THE SCIENCE IS SETTLED: Liberal Supreme Court justices vote in lockstep, not the conservative justices.

Ever since Justice Anthony Kennedy announced his retirement last year, commentators have prophesied that President Donald Trump’s replacement of that moderate jurist would lead to a conservative majority running roughshod over core liberal concerns. That’s why opposition to the milquetoast establishmentarian Brett Kavanaugh was so fierce, even before the 11th-hour sexual-assault allegations.

Justice Kavanaugh was supposed to have single-handedly overturned Roe v. Wade, but a funny thing happened on the road to apocalypse. Particularly in petition rejections and other procedural votes, Kavanaugh has demonstrated a pragmatic approach. And a term with few big controversies showed the liberals voting together much more than the conservatives.

There were 67 decisions after argument in the term that ended in June. In those cases, the four justices appointed by Democratic presidents voted the same way 51 times, while the five Republican appointees held tight 37 times. And of the 20 cases where the court split 5-4, only seven had the “expected” ideological divide of conservatives over liberals. By the end of the term, each conservative justice had joined the liberals as the deciding vote at least once.

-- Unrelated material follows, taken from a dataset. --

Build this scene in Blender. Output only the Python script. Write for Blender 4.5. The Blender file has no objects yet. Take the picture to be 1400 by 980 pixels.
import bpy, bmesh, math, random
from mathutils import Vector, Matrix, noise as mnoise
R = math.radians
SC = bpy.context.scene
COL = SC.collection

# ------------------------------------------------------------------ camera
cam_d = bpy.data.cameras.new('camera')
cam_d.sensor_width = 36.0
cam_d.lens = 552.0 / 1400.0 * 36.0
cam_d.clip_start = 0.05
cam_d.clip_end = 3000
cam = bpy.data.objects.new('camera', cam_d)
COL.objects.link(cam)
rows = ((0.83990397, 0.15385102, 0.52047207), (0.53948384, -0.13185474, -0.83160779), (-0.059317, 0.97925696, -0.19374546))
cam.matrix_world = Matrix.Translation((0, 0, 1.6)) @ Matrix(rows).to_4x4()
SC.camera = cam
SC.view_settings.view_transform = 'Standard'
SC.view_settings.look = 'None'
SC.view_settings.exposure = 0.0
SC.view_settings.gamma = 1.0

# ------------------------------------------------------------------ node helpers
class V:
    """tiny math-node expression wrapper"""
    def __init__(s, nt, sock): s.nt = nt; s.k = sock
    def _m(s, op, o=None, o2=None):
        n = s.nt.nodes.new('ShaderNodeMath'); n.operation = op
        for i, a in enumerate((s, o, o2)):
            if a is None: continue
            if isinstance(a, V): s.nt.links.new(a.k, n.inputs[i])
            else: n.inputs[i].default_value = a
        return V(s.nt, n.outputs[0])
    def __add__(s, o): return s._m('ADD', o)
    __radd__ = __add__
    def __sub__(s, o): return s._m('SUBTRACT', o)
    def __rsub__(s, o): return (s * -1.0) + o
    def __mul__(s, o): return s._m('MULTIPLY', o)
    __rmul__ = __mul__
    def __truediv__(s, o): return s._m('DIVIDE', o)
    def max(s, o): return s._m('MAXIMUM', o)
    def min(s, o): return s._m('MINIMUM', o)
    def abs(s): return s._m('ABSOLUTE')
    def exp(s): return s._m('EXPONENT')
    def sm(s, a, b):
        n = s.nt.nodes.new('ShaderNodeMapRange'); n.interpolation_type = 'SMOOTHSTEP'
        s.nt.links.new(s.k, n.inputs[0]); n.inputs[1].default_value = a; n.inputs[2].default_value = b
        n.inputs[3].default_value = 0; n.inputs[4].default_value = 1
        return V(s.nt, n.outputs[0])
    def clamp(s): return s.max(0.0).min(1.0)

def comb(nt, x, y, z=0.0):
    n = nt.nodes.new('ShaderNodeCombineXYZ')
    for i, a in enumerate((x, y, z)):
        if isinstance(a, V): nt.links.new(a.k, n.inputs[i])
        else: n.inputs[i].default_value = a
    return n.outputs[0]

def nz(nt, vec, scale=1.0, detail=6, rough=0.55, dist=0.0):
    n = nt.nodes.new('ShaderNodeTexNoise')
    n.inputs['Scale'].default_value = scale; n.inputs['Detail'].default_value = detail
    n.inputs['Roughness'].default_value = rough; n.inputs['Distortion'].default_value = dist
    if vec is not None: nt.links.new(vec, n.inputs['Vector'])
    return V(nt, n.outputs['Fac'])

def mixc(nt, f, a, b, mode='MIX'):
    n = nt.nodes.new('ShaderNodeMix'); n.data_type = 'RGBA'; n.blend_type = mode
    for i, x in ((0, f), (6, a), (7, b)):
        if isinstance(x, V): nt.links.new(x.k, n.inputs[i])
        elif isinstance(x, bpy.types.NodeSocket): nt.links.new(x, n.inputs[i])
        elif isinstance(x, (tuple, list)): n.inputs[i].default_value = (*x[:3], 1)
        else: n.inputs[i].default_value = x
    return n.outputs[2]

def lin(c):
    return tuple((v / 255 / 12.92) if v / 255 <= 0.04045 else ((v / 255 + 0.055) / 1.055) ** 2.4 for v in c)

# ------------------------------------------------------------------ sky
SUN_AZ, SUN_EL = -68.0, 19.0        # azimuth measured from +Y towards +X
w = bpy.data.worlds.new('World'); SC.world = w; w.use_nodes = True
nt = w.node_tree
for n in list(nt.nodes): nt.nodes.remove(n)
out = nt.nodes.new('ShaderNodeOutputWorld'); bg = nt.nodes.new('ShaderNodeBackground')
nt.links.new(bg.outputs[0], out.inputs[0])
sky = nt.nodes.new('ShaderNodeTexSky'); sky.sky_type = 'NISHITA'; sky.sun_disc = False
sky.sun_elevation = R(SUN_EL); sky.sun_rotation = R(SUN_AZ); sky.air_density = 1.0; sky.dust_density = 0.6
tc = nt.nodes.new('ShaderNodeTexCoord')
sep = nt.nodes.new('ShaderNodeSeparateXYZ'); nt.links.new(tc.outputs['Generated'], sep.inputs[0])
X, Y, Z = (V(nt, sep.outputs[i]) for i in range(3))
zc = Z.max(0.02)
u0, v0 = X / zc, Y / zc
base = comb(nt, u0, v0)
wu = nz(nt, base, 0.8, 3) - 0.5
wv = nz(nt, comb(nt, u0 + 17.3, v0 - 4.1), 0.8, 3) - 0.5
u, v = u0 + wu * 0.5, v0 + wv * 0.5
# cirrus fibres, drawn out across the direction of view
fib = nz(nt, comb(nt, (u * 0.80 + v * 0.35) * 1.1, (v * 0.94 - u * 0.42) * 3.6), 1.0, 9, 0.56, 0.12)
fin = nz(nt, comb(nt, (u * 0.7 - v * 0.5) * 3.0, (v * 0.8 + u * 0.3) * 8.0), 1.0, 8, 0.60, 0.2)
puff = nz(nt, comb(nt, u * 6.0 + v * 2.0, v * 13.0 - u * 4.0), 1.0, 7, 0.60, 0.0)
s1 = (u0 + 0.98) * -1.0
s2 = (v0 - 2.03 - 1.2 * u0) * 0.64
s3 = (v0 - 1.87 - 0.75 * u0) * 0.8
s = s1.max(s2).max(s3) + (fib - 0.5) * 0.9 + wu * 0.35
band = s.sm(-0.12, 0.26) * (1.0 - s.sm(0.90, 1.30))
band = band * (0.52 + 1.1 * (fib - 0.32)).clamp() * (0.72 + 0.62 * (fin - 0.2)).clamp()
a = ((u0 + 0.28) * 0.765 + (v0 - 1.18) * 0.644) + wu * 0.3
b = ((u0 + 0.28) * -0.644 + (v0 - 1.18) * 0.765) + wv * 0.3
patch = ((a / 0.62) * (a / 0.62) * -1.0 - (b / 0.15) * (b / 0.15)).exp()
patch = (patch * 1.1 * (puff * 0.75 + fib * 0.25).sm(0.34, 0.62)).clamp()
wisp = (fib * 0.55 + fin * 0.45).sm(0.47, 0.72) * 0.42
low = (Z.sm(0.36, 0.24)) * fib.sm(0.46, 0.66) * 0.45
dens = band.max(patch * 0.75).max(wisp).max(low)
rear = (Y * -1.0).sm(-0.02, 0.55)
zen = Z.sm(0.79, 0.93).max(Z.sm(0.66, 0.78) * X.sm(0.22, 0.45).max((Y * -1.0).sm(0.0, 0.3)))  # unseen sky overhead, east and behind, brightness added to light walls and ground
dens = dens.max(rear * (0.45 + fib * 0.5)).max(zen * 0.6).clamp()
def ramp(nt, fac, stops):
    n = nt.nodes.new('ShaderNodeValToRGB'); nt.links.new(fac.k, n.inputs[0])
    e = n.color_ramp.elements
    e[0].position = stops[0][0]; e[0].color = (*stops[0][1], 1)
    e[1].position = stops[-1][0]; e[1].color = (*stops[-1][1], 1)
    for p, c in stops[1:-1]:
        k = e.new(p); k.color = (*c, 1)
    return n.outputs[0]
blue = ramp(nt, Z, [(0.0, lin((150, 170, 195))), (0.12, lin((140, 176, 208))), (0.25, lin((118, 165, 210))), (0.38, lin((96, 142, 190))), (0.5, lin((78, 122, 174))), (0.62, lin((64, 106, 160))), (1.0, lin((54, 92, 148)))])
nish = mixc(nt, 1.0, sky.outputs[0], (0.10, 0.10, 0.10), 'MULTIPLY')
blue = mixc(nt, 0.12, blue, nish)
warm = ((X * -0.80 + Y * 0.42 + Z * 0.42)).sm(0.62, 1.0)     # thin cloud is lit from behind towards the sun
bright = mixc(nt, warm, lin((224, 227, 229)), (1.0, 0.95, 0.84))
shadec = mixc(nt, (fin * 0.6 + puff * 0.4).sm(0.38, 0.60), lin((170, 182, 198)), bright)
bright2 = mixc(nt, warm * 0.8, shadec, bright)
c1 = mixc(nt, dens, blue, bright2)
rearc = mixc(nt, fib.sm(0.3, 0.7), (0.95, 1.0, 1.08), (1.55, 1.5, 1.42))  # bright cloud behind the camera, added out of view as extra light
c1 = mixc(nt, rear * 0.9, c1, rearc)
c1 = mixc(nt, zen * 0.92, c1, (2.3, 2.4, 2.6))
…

That dynamic isn’t something that sprang up in the Trump era or with the court’s newest personnel. In the 2014-15 term, with Kennedy at the height of his “swing vote” power —the last full term before Justice Antonin Scalia’s death and resulting year-long vacancy — the four liberals stuck together in 55 of 66 cases, while the four conservatives (not counting Kennedy) voted as a unit in 39.

Well, there are no press plaudits for liberals who break right. Plus: “In sum, if lockstep voting and a results-driven court concern us, it isn’t the conservatives we should be worried about. While senators, journalists and academics love decrying the Roberts Five, it’s the (Ruth Bader) Ginsburg Four that represent a bloc geared toward progressive policy outcomes. To be sure, a reinvigorated conservative grouping may yet come to dominate the court — especially if Trump fills another seat — but it hasn’t happened yet.”